Raw data ▸

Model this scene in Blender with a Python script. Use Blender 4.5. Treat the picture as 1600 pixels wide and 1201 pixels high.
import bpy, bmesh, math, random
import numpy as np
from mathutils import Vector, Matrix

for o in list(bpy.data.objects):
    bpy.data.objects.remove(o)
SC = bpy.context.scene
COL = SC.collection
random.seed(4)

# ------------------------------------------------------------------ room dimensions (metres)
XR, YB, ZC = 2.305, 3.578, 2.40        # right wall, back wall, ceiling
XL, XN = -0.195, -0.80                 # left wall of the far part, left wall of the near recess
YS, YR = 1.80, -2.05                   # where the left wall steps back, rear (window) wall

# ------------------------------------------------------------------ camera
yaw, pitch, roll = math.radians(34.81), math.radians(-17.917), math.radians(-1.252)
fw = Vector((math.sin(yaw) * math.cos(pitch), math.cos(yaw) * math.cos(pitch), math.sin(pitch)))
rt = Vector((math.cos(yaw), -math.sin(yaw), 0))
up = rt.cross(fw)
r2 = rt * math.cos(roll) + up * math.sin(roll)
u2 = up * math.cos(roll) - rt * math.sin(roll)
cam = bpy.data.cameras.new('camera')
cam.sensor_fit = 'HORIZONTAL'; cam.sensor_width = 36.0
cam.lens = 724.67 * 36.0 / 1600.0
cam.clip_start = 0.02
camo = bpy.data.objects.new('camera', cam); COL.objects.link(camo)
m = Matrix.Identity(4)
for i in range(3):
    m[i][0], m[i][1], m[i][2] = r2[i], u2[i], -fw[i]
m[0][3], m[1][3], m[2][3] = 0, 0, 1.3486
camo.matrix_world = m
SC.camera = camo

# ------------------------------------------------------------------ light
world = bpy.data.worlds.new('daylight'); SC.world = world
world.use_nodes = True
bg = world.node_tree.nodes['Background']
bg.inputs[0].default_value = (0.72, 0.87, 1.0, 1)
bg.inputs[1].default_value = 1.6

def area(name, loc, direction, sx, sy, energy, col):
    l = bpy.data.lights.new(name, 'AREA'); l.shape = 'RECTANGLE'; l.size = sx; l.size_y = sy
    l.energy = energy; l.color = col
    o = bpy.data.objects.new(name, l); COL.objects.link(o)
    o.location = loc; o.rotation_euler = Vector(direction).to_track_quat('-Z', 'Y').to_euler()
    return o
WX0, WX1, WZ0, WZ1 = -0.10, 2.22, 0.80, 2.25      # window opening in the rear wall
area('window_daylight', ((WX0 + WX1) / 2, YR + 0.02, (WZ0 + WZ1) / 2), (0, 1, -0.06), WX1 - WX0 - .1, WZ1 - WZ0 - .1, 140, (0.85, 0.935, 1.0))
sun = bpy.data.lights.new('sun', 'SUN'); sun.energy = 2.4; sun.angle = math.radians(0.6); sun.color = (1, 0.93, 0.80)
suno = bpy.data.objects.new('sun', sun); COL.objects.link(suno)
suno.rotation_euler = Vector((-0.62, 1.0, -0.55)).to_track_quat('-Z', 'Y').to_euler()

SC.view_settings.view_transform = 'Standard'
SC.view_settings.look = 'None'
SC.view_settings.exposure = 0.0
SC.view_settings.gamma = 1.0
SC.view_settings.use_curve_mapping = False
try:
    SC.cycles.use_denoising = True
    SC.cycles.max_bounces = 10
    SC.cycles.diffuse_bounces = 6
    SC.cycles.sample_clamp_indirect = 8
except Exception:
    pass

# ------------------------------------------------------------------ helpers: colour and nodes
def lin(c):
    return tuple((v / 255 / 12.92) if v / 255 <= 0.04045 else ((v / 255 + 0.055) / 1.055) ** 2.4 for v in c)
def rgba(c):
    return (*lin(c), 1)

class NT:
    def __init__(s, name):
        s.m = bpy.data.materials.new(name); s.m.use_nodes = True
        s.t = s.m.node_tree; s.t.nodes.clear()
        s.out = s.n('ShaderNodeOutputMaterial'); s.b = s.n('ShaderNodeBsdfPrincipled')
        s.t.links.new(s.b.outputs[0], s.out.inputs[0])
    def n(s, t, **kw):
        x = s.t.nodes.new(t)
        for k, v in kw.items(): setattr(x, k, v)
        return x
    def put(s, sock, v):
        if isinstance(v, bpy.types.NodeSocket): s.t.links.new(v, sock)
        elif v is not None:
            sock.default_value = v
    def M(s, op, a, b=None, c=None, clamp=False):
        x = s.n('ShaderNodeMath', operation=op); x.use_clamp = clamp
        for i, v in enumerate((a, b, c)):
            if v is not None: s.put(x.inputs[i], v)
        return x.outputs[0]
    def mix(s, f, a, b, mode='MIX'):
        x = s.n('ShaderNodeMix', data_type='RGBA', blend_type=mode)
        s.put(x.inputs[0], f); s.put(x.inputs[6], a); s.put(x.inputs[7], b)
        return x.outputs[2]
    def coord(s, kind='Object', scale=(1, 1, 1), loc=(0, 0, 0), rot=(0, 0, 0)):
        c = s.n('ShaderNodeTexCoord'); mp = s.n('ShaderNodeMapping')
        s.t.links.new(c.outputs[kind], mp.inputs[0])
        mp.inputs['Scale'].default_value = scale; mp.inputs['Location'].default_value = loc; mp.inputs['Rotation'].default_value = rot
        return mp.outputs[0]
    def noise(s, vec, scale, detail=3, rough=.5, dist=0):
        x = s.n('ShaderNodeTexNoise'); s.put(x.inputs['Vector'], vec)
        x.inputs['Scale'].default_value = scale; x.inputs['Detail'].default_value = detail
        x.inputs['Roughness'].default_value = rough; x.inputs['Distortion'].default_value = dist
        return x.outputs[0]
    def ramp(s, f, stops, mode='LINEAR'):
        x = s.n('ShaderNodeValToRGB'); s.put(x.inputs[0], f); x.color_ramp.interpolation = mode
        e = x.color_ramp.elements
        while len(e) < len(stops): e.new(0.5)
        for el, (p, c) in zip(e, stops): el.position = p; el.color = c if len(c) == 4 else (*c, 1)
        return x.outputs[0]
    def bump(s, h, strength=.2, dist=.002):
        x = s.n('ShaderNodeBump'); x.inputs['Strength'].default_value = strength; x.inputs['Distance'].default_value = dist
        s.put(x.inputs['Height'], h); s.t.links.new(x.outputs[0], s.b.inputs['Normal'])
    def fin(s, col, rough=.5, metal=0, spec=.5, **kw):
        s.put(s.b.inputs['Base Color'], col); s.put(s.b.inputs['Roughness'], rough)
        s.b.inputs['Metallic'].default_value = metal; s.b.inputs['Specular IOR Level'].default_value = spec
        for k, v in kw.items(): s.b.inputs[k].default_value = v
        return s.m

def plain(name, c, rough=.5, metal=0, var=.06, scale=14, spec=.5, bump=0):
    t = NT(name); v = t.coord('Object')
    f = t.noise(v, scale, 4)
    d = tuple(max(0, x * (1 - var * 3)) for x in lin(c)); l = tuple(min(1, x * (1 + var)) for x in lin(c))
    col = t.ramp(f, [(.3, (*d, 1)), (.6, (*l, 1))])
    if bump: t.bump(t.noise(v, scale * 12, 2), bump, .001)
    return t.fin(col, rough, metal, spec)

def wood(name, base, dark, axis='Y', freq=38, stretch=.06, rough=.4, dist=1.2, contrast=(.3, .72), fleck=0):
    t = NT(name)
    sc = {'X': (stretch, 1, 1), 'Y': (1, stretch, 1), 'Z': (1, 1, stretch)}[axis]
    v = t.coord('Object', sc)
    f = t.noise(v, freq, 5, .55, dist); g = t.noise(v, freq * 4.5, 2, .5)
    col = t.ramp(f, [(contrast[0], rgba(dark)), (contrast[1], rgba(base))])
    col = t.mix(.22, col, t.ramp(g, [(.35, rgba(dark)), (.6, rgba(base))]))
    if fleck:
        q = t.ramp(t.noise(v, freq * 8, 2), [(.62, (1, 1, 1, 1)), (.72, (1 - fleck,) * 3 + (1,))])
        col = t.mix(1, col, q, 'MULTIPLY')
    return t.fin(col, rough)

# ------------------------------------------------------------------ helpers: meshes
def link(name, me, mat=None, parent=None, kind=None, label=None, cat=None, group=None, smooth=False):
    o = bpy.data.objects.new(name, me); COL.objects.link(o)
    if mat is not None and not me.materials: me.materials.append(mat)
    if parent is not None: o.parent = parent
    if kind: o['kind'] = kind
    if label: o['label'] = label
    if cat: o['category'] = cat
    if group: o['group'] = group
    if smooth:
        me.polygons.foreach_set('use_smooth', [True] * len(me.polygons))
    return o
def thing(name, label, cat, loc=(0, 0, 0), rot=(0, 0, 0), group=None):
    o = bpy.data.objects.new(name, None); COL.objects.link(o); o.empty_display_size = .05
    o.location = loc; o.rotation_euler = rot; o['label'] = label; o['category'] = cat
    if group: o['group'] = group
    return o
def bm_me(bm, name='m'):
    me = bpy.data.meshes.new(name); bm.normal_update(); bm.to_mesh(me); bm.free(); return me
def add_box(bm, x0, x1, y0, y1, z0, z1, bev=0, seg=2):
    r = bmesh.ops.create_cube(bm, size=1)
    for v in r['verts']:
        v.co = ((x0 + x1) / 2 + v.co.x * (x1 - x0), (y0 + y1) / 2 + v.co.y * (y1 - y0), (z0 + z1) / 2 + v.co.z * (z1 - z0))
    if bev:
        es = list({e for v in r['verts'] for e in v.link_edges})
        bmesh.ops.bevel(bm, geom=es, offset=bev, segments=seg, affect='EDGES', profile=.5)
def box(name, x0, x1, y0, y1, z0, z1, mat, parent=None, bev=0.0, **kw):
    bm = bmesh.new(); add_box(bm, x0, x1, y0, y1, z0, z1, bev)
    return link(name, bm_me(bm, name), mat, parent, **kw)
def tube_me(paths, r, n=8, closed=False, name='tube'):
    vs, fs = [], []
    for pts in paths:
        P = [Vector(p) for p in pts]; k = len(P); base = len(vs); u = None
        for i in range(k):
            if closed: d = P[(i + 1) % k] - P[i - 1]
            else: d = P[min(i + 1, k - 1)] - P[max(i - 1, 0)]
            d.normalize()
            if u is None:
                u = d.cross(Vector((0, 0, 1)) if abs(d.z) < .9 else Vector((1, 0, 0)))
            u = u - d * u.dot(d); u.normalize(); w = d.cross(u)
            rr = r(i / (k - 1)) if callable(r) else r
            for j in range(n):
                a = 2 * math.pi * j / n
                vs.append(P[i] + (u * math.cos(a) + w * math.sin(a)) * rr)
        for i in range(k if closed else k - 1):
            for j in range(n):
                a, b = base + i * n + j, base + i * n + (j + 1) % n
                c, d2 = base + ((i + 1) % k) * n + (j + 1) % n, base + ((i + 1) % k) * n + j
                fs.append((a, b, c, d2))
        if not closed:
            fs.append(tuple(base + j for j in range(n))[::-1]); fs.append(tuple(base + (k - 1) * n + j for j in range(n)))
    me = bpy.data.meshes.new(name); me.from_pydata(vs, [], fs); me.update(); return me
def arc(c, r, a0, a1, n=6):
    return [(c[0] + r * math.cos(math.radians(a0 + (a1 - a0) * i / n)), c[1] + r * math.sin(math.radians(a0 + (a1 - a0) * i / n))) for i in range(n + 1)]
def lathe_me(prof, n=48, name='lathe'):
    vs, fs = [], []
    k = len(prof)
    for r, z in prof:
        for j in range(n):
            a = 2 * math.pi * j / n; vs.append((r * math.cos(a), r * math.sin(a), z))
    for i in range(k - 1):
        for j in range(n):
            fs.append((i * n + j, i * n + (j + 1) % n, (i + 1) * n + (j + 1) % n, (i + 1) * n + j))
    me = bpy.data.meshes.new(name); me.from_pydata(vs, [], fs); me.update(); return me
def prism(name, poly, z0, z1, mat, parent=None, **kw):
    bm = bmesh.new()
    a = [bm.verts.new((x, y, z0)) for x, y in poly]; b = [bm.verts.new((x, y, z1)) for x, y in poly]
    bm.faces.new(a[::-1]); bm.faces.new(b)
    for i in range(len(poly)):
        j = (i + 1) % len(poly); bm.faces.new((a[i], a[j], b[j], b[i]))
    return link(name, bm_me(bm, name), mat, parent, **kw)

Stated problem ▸
Look at the material above and copy, word for word, its lines from the first through the one containing "YS, YR = 1.80, -2.05".

Answer in full ▸
Model this scene in Blender with a Python script. Use Blender 4.5. Treat the picture as 1600 pixels wide and 1201 pixels high.
import bpy, bmesh, math, random
import numpy as np
from mathutils import Vector, Matrix

for o in list(bpy.data.objects):
    bpy.data.objects.remove(o)
SC = bpy.context.scene
COL = SC.collection
random.seed(4)

# ------------------------------------------------------------------ room dimensions (metres)
XR, YB, ZC = 2.305, 3.578, 2.40        # right wall, back wall, ceiling
XL, XN = -0.195, -0.80                 # left wall of the far part, left wall of the near recess
YS, YR = 1.80, -2.05                   # where the left wall steps back, rear (window) wall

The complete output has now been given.